Superhot: Mind Control Delete review – a stylish John Wick-style shooter

Superhot: Mind Control Delete
Seamless shoot-em-up … Superhot: Mind Control Delete. Photograph: Superhot: Mind Control Delete

Taking place in a computer simulation where the world is carved from alabaster and your opponents made of orange glass, Superhot hinges on the gimmick that time only moves when you do. Remain still in one of its wickedly stylish combat arenas, and the world will hang in an almost-frozen state. Enemies stand like statues while bullets linger in the air, moving as if through treacle. Look around or press a button and the game will begin to speed up, projectiles and adversaries flying towards you in a flash.

It’s the world as viewed by John Wick. Everything is abstracted apart from the targets you need to eliminate and the projectiles coming to kill you. You’re able to spot and sidestep bullets with ease, and to plan your attacks with the precision and thought normally reserved for strategy games. Superhot’s combat plays up to this notion of planned improvisation. Objects such as bottles and bricks can be picked up and tossed at opponents; when an antagonist staggers and drop their weapons, you can catch them before they hit the ground and turn them on their previous owner.

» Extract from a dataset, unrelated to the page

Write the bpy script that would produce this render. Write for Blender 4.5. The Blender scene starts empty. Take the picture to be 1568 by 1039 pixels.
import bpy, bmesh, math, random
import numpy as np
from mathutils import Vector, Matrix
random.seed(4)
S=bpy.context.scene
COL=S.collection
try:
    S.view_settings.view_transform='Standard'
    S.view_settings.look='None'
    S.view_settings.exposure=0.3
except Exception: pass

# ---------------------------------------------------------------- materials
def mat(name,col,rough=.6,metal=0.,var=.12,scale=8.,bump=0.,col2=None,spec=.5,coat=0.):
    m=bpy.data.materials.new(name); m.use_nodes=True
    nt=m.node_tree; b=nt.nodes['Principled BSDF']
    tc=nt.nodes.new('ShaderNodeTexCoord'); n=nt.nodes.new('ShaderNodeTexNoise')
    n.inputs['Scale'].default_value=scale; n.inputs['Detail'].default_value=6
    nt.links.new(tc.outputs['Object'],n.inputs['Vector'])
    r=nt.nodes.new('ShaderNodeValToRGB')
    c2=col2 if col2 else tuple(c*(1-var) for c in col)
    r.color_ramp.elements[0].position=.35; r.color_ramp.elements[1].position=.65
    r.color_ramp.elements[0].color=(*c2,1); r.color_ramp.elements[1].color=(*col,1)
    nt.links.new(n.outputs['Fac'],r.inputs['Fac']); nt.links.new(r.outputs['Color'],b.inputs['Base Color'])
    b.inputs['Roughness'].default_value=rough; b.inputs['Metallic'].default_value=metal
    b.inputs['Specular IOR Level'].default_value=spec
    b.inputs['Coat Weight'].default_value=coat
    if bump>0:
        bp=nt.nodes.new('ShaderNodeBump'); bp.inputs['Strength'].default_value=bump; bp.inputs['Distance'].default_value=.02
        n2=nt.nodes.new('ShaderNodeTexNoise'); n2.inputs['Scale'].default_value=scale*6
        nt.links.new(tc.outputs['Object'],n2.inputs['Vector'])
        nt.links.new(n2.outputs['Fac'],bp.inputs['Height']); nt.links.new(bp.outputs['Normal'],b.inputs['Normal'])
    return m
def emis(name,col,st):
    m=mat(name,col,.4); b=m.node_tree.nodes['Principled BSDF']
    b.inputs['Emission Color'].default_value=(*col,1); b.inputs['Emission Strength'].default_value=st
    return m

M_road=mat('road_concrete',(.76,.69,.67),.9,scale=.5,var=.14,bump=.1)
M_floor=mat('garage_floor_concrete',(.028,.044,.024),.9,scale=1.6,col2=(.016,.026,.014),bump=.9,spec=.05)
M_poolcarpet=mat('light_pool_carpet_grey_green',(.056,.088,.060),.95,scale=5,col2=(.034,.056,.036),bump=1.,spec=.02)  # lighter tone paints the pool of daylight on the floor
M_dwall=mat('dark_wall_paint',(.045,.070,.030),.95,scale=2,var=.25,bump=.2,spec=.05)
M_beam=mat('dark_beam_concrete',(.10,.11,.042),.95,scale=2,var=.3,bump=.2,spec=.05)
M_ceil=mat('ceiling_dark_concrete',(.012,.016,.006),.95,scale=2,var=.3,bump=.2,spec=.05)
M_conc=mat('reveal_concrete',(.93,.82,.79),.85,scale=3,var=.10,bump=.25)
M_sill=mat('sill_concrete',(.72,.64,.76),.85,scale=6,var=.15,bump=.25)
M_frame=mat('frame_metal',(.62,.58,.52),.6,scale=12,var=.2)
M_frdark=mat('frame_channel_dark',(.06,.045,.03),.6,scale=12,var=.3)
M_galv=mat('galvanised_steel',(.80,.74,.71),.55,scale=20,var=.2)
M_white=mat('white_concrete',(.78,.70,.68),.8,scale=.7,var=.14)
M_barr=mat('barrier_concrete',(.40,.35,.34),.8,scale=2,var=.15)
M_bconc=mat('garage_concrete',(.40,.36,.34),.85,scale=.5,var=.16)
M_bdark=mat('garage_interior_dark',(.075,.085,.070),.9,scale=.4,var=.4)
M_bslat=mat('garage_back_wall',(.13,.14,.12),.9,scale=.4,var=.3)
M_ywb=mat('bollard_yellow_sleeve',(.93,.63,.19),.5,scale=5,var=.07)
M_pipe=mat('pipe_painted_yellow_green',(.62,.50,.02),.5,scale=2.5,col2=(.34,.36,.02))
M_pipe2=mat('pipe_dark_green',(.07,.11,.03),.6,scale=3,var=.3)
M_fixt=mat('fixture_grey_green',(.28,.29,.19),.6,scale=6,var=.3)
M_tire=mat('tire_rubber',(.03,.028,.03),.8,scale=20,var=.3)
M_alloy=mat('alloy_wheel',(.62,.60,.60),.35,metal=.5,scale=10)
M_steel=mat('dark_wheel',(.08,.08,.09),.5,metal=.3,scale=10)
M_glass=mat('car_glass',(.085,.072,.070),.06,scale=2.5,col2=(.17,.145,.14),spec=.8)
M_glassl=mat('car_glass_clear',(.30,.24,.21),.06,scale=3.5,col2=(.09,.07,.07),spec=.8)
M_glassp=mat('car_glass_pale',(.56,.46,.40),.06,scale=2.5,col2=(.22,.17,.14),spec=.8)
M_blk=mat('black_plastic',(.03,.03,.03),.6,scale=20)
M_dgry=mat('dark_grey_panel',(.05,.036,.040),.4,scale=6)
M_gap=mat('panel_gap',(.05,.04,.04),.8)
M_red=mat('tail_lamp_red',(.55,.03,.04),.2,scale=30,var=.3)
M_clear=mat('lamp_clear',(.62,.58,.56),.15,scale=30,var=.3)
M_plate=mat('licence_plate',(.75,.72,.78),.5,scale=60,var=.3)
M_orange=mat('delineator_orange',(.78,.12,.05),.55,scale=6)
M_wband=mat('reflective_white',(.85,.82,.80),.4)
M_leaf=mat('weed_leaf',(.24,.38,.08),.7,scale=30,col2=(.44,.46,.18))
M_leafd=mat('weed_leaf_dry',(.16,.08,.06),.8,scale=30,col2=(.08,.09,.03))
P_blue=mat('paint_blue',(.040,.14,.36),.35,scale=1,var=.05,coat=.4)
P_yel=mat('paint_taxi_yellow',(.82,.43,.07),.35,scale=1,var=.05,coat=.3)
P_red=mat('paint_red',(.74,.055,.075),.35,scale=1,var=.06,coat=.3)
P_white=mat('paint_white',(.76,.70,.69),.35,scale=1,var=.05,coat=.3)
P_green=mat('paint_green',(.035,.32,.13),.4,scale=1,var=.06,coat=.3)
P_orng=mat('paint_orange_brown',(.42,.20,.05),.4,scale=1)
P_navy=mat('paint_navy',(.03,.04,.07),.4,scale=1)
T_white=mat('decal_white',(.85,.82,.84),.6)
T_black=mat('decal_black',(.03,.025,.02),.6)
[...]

Superhot is designed to help one action flow seamlessly into the next, to make your responses to its shifting combat puzzles seem deliberate and sleek. Mind Control Delete maximises the 2016 original’s thrilling yet meditative action, greatly expanding the number of weapons available with everything from katana swords and assault rifles to pencils and hypodermic syringes. You can swap bodies with an enemy and “recall” your katana to your hand (it will slice through anything it comes into contact with on the return journey).

Instead of offering a linear story, Mind Control Delete is structured like a virtual maze explored via connected computer “nodes”. Each node contains several randomly chosen combat arenas that you must complete in sequence, tooth-and-nail fights that take place in bars, discos, prisons. If you die, the levels are reshuffled and you begin again. Repetition is a central theme, one the game embraces in a way that feels smugly arch and without substance. The fragments of text that you pick up as you explore tease a greater mystery, but in this respect the game is more interested in seeming clever than being coherent. The emphasis on repetition also means Mind Control Delete skirts closely around tedium.

But while you’ll become overly familiar with the limited number of levels, the arrangement of enemies and power-ups is always different. No two fights feel the same. Like the brilliant Tetris Effect, Superhot deftly sidesteps monotony and instead becomes hypnotic, inducing the zen-like trance state of the archetypal action hero when deep in the throes of violence. Ultimately it doesn’t matter who you’re fighting or why. What matters is the fight itself, the spectacle and the flow. Superhot’s self-directed choreography emerges triumphant; stylish, dynamic and gripping.

  • Superhot: Mind Control Delete is out now; £19.99.